Coming out on March 18, 2014 is The Puppeteers, the debut CD by the group of the same
name featuring drummer Jaime Affoumado, pianist Arturo O'Farrill, bassist Alex
Blake and vibraphonist Bill Ware. Spawned
at the much-missed Brooklyn club Puppet's Jazz, the band assimilates the
diverse influences that each band member
brings to the table - the heady fragrance of hard bop, Latin,
Afro-Caribbean and funk.
Puppet's
Jazz, the much-missed Brooklyn club, may have completed its six-year existence
in May of 2011, but its afterlife has spawned both a substantial jazz quartet
and a promising new record label. The Puppeteers reunites drummer and club
founder Jaime Affoumado, pianist Arturo O'Farrill, bassist Alex Blake and
vibraphonist Bill Ware, respected veteran musicians who logged in more hours
together than they can remember on the compact bandstand of the former club.

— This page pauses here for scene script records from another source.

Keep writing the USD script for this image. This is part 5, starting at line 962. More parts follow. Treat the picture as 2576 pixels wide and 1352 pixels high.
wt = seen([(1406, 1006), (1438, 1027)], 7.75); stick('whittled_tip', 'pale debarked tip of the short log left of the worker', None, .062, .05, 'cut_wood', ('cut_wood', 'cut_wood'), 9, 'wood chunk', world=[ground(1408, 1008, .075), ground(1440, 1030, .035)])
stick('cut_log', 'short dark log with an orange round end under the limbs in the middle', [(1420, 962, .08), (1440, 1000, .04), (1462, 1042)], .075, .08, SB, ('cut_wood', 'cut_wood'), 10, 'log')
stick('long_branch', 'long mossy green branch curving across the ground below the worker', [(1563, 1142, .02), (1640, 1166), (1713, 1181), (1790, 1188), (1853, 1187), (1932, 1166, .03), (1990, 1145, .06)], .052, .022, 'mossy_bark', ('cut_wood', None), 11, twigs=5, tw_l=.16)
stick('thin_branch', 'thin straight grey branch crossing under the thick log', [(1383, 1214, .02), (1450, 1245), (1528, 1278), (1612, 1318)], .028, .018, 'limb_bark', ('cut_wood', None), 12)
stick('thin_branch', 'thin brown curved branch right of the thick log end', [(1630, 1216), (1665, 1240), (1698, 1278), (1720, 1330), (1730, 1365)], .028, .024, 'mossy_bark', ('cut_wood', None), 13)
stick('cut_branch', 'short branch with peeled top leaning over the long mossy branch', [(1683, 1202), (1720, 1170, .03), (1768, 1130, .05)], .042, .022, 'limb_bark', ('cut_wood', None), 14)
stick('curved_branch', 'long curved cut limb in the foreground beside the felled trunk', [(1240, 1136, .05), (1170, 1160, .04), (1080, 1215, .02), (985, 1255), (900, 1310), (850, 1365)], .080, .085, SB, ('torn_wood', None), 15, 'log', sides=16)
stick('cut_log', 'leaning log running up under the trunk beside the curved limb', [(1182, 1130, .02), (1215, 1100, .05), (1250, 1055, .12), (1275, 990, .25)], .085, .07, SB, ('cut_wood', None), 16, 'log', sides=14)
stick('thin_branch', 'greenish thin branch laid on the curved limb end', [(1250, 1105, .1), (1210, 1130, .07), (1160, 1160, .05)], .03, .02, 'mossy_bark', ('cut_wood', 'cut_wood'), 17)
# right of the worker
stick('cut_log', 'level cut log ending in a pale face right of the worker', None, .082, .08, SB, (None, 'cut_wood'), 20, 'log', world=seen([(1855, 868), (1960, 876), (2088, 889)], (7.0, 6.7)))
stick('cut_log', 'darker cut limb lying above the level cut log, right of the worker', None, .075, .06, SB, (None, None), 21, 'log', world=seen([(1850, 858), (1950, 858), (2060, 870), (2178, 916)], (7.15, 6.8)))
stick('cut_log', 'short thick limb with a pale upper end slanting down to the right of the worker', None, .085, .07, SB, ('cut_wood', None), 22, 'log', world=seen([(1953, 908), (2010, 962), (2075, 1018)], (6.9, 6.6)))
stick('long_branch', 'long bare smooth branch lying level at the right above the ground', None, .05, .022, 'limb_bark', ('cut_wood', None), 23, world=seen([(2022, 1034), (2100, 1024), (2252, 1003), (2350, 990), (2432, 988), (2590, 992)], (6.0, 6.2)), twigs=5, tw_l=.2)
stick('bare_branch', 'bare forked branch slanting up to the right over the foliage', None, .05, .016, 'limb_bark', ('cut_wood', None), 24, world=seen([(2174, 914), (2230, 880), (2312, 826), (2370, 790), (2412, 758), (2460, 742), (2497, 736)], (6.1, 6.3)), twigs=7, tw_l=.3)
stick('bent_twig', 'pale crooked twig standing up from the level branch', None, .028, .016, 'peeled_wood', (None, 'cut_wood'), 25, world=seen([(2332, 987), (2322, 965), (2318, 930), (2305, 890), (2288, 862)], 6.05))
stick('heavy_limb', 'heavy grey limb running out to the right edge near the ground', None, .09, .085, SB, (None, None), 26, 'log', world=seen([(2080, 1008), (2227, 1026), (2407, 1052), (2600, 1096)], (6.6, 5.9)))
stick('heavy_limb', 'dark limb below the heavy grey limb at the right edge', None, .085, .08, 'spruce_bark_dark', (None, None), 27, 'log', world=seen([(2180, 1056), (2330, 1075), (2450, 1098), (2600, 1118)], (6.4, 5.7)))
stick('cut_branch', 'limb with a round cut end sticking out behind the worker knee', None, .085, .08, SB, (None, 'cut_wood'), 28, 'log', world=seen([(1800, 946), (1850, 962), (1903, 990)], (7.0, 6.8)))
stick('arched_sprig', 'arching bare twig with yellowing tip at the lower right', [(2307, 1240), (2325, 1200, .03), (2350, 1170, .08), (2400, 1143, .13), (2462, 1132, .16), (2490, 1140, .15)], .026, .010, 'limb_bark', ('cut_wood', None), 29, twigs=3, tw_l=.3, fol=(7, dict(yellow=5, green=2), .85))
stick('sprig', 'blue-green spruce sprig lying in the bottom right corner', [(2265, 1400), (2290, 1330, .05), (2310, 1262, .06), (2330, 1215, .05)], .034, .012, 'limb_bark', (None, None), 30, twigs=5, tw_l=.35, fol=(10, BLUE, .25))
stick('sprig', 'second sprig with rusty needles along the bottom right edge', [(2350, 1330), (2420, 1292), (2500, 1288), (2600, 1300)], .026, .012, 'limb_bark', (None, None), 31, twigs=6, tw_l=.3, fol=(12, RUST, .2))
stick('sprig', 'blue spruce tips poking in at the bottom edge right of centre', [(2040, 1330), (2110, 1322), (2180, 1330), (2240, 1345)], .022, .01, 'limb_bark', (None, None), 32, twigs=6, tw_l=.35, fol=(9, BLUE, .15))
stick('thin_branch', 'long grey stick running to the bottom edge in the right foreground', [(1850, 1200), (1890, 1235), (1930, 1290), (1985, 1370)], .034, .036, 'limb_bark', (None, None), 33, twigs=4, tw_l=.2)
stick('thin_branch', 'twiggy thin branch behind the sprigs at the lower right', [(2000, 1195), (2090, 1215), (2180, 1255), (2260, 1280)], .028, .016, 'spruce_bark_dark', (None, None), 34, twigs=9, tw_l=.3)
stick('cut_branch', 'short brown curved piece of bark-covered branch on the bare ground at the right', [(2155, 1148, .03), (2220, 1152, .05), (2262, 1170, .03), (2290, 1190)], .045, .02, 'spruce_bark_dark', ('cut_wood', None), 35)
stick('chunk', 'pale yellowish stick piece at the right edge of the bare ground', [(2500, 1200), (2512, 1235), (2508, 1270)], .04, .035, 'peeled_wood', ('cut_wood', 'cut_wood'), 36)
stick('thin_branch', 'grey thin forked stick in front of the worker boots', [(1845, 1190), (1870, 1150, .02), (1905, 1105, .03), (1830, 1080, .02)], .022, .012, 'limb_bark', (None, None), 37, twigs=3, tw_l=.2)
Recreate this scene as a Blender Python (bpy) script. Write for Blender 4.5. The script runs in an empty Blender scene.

Now, officially known as the Puppeteers, the foursome have pooled their
instrumental and compositional talents for a project that brims with the
cohesion that sprouts from familiarity yet also bursts with the excitement of
renewed commitment. The band's self titled debut will be released on March 18,
2014.
The
Puppeteers, as author Howard Mandel aptly states in his liner notes, deal in
"fresh-jazz," music that: "sounds like it just happened - not as
"look-at-the-past" but as "here's what-we-play-now." It's a
group sound that assimilates the diverse influences that each of the band
members willingly brings to the table; if the heady fragrance of hard bop,
Latin, Afro-Caribbean and funk idioms can be detected, then the Puppeteers have
done their job. The formative music that made each of these players who they
are is honored before it is transformed into the new. Make no mistake; although
the instrumentation of the two ensembles may be similar, this is not your
father's Modern Jazz Quartet. Drawing nourishment from the roots, yet grounding
their sound firmly in the present, is the credo of The Puppeteers.
Individually,
each member of the Puppeteers has a rich musical history. Bill Ware, an
original member of the influential Downtown band, The Jazz Passengers also
co-founded The Groove Collective and toured with Steely Dan for the Alive in
America tour, 1993-1995. Alex Blake, who mans both acoustic and electric bass
on the album, has long been associated with pianist Randy Weston, and has
worked with such diverse artists as The Manhattan Transfer, Sun Ra, and the
late saxophone master Stan Getz. Arturo O'Farrill, the leader of the acclaimed
Afro Latin Jazz Orchestra, has also collaborated with a wide swath of important
figures including Dizzy Gillespie, Wynton Marsalis Carla Bley and Harry
Belafonte. Jaime Affoumado has played with Jaco Pastorious, Arthur Blythe, and
The Jazz Passengers, and, as the house drummer for Puppet's Jazz, provided the
groove for innumerable players who graced the club's potent stage.
Each
member of the cooperative contributes compositions, which range from
percolating romps (Affoumado's "Dreams of Dad," O'Farrill's "To
Whom," and Ware's "Lonely Days Are Gone," which borrows its
chord progression from "The Letter," the 1968 Box Top's hit.) to easy
grooving tunes (Blake's "Peaceful Moments"). The only non-original
tune, "Not Now Right Now," introduced to the project by O'Farrill, is
from the pen of trombonist Papo Vazquez, a former member of O'Farrill's Afro
Latin Jazz Orchestra. "Having every band member contribute tunes is
important," says Affoumado, "We are separate entities coming
together. There's a magic that comes from feeding off each other's creativity
-- I call it a calm shark fest."
The
album is being released on Puppet's Records, a new label that also takes its
name from the fondly remembered club. The brainchild of Affoumado (the driving
force behind both Brooklyn incarnations of the club) and attorney Dana Hall
(manager of Bill Ware and the Jazz Passengers), Puppet's Records intends to
create a resource for the work of the four featured players, and then expand to
include up-and-coming artists from the worlds of new jazz, funk, and hip hop.
"We've called it "Puppet's Records" not "Puppet's Jazz
Records," states Affoumado, "We want to be open to all kinds of great
music."
Although
Affoumado acknowledges that the energy of the quartet is an outgrowth of the
vitality that sprang from the club, he dismisses any talk of a fabled
"Brooklyn Vibe." For him, "a vibe is brought to a musical
situation by a person - not a place." However the magic arose, let's be
thankful that the inspired atmosphere of a treasured club continues to live on
in a fresh and vibrant band and an auspicious record label.